What is speaking to you and what are you paying attention to today?

Friday, February 24, 2012

A New Look and Landscape

[I decided I wanted a new landscape for the blog so thus the changes to the design and color scheme.  Now on to your regularly scheduled poem . . .]

LANDSCAPE
by Mary Oliver from New and Selected Poems, Volume One (Beacon Press)

Isn’t it plain the sheets of moss, except that
they have no tongues, could lecture
all day if they wanted about

spiritual patience?  Isn’t it clear
the black oaks along the path are standing
as though they were the most fragile of flowers?

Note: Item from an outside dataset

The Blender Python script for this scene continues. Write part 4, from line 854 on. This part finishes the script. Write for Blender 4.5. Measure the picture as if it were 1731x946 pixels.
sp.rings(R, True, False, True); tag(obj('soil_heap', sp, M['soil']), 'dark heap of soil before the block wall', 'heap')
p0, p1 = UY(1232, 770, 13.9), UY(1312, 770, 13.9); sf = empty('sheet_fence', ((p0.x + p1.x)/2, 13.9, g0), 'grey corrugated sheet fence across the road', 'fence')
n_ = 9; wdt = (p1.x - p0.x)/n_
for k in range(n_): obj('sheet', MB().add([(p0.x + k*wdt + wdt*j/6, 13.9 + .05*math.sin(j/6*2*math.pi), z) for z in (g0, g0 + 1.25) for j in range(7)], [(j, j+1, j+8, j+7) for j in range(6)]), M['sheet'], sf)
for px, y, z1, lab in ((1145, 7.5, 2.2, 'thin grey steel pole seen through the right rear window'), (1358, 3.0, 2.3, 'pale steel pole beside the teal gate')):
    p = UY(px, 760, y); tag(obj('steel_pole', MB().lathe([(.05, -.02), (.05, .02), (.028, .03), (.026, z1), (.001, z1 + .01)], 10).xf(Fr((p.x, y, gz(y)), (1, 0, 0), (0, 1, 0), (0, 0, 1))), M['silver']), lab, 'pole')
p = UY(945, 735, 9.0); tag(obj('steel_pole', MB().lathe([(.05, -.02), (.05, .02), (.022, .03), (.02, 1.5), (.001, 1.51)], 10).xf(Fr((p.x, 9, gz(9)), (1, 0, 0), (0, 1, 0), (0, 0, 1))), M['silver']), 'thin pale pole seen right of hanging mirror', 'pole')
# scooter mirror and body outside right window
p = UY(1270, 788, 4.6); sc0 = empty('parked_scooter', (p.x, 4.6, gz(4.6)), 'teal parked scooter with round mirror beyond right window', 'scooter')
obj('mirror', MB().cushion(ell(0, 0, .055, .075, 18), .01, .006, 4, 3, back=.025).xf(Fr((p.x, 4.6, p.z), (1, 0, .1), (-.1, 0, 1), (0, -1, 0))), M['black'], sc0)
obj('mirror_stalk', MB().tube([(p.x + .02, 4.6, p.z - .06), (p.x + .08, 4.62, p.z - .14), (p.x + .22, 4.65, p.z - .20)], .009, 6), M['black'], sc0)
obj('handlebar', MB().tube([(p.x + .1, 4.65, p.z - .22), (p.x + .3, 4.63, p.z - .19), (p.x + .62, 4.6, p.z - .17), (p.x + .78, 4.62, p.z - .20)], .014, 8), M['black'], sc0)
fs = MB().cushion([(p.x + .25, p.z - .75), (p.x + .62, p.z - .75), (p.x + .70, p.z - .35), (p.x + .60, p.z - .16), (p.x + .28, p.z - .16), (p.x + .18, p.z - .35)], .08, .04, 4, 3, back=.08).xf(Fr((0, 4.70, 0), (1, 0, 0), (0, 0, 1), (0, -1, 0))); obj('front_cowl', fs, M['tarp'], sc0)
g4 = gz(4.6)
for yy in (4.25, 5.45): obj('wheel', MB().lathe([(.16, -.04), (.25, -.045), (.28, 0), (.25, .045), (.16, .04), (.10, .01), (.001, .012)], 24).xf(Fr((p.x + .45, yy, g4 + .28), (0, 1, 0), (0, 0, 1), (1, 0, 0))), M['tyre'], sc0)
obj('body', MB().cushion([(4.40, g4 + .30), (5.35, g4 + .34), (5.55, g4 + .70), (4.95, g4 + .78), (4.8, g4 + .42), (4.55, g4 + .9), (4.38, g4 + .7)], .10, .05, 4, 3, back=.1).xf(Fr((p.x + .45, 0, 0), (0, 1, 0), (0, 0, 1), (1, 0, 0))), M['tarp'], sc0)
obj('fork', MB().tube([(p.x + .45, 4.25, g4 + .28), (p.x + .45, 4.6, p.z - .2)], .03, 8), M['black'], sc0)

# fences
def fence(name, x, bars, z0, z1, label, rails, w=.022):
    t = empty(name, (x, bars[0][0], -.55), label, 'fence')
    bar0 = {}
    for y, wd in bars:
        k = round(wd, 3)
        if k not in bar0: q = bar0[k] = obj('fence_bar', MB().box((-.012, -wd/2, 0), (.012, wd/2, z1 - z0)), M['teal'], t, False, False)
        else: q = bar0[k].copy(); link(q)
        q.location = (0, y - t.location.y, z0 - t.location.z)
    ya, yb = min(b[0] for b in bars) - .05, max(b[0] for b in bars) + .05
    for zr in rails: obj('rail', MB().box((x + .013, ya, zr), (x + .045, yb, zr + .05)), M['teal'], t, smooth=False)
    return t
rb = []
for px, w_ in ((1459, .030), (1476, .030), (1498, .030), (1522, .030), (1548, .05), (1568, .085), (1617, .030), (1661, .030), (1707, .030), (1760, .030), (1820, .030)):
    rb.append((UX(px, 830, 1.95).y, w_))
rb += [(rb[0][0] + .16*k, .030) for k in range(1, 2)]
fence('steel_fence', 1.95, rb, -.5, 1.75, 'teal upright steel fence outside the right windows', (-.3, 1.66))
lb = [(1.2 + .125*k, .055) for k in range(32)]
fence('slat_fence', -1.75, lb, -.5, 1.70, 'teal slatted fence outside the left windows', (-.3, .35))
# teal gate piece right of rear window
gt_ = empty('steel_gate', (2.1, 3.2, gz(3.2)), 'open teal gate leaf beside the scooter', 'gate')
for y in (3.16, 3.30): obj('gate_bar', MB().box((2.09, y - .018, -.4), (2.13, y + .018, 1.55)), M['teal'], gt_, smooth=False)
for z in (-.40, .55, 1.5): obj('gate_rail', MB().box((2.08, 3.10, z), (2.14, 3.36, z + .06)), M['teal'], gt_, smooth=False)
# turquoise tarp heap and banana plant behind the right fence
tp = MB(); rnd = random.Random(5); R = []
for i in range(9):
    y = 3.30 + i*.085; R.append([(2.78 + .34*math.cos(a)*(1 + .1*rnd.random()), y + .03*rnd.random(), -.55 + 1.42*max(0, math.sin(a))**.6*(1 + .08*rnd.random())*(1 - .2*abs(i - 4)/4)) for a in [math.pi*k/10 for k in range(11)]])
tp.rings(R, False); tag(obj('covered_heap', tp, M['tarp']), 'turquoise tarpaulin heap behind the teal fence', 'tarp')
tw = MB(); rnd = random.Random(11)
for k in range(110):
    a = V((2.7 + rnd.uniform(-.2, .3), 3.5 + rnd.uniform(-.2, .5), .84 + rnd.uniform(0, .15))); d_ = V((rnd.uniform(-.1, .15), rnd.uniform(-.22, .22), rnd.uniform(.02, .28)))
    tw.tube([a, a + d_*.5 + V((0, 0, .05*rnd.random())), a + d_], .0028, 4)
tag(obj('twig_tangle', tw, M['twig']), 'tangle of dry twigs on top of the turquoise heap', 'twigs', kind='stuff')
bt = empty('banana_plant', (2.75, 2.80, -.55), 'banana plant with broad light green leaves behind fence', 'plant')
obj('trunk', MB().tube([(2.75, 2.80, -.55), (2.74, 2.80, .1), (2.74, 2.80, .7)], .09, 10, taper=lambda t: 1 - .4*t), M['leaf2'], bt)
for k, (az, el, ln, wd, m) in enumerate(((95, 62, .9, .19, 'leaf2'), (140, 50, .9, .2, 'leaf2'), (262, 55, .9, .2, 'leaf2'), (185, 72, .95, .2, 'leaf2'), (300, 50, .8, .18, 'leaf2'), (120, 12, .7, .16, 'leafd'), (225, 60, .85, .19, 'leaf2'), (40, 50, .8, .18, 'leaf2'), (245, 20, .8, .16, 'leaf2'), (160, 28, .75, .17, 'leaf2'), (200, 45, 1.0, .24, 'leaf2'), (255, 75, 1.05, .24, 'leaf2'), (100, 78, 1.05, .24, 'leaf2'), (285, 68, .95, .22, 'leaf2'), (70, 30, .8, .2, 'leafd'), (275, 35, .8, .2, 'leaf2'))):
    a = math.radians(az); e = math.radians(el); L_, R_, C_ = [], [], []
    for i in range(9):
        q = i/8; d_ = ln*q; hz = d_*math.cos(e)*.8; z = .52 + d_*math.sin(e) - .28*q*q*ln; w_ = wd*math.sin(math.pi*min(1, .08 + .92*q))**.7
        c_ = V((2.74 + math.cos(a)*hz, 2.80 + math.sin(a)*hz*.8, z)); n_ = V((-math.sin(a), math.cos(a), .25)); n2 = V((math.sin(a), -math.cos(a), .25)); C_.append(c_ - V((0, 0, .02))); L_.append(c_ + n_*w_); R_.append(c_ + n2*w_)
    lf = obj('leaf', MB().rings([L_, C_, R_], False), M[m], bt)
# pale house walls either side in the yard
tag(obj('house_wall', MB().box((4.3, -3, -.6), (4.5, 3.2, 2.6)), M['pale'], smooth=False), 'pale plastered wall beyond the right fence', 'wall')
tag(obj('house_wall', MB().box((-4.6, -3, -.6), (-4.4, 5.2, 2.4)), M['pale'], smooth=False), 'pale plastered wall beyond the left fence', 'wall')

Every morning I walk like this around
the pond, thinking:  if the doors of my heart
ever close, I am as good as dead.

Every morning, so far, I’m alive.  And now
the crows break off from the rest of the darkness
and burst up into the sky—as though

all night they had thought of what they would like
their lives to be, and imagined
their strong, thick wings.

Mary Oliver is another poet who notices things.  Her poems are practices in mindfulness-- lessons in how the landscape around her sheds light on the landscape of her soul.  Her starting point is a state of attentiveness. Billy Collins reminds us that one day we will die, so now is the time to pay attention, Mary Oliver reminds us that when we stop paying attention, we cease being alive.  Open eyes and open hearts are our natural state of being.  Like the crows, however, some nights I find myself thinking that I'd like to be more mindful, more attentive, more awake . . . and hopefully in the morning I am. 

What lessons are you learning from the landscape around you?

What is keeping the doors of your heart open in this moment?